Will you return, word for word, only the lines from the top of the data below down to and including the one with "bg.inputs[1].default_value = 0.095"?
______________________________
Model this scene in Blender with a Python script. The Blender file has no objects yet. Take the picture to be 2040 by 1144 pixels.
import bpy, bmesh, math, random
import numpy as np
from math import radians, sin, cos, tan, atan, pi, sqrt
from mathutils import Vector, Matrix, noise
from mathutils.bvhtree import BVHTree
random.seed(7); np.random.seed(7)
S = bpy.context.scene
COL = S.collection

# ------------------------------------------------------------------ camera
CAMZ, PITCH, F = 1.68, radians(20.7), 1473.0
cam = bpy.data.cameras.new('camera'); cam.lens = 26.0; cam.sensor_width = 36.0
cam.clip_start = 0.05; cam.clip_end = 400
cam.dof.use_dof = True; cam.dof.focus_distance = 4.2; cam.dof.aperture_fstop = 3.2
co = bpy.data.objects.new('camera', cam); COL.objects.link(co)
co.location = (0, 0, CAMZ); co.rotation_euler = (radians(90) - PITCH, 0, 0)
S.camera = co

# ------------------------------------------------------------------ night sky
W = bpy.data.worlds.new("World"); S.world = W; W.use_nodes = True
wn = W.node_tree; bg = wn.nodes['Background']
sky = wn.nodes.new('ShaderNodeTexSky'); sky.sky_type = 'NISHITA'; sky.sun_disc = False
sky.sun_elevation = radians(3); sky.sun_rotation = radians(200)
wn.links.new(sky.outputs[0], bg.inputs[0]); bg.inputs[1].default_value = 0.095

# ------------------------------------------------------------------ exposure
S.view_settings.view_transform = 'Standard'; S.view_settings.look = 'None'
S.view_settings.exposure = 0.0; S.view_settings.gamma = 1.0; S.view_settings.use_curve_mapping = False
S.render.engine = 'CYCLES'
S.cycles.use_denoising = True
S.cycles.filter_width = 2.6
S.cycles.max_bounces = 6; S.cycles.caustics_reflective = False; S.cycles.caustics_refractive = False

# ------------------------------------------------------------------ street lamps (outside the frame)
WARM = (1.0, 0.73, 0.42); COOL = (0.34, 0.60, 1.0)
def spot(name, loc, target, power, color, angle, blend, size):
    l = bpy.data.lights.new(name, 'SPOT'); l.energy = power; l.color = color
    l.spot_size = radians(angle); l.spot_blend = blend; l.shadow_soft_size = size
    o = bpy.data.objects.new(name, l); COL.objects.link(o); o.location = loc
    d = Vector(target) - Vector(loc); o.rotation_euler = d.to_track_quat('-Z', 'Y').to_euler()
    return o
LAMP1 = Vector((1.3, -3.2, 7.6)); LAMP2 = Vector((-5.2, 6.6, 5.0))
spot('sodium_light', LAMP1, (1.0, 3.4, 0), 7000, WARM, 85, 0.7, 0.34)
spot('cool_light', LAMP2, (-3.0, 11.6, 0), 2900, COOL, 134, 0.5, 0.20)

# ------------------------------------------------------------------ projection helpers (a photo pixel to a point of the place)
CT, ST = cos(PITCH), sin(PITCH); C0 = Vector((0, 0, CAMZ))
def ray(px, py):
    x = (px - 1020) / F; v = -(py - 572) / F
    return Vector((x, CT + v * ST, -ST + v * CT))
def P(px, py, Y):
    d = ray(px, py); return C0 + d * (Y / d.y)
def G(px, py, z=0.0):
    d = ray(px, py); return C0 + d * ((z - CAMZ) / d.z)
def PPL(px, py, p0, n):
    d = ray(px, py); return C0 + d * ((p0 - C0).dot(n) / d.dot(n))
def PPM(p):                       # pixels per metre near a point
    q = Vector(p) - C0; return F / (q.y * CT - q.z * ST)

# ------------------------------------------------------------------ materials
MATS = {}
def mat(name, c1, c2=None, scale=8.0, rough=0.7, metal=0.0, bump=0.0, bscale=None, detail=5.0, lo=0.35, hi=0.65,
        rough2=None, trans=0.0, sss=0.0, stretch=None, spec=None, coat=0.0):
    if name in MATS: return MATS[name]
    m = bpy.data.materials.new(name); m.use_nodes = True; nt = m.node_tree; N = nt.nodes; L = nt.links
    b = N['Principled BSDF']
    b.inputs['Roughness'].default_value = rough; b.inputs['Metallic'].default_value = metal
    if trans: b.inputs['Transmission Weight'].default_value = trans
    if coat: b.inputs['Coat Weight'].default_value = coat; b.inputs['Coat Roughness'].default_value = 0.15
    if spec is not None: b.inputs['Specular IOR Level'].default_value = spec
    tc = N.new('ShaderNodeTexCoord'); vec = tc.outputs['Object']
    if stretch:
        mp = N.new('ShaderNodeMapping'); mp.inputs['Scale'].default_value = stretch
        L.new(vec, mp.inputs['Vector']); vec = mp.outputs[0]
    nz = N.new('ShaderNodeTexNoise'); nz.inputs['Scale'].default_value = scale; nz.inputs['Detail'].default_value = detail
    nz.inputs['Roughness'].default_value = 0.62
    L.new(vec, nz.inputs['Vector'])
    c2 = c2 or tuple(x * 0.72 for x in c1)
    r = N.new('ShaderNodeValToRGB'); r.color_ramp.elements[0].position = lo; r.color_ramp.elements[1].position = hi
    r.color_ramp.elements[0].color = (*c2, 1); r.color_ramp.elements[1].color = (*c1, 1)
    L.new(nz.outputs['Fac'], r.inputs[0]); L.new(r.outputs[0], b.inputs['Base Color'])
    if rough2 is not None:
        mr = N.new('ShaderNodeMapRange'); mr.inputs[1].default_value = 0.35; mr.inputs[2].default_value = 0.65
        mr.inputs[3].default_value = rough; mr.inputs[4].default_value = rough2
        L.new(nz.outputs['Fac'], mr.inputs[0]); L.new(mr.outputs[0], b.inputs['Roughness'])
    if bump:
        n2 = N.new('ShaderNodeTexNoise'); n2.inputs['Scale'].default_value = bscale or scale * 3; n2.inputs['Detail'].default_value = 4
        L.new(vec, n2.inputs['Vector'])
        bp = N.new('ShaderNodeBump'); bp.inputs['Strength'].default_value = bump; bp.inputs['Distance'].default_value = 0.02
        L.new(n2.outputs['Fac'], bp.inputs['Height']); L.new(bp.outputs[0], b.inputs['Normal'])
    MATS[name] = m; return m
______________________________
**REPLY TO THE TASK**
Model this scene in Blender with a Python script. The Blender file has no objects yet. Take the picture to be 2040 by 1144 pixels.
import bpy, bmesh, math, random
import numpy as np
from math import radians, sin, cos, tan, atan, pi, sqrt
from mathutils import Vector, Matrix, noise
from mathutils.bvhtree import BVHTree
random.seed(7); np.random.seed(7)
S = bpy.context.scene
COL = S.collection

# ------------------------------------------------------------------ camera
CAMZ, PITCH, F = 1.68, radians(20.7), 1473.0
cam = bpy.data.cameras.new('camera'); cam.lens = 26.0; cam.sensor_width = 36.0
cam.clip_start = 0.05; cam.clip_end = 400
cam.dof.use_dof = True; cam.dof.focus_distance = 4.2; cam.dof.aperture_fstop = 3.2
co = bpy.data.objects.new('camera', cam); COL.objects.link(co)
co.location = (0, 0, CAMZ); co.rotation_euler = (radians(90) - PITCH, 0, 0)
S.camera = co

# ------------------------------------------------------------------ night sky
W = bpy.data.worlds.new("World"); S.world = W; W.use_nodes = True
wn = W.node_tree; bg = wn.nodes['Background']
sky = wn.nodes.new('ShaderNodeTexSky'); sky.sky_type = 'NISHITA'; sky.sun_disc = False
sky.sun_elevation = radians(3); sky.sun_rotation = radians(200)
wn.links.new(sky.outputs[0], bg.inputs[0]); bg.inputs[1].default_value = 0.095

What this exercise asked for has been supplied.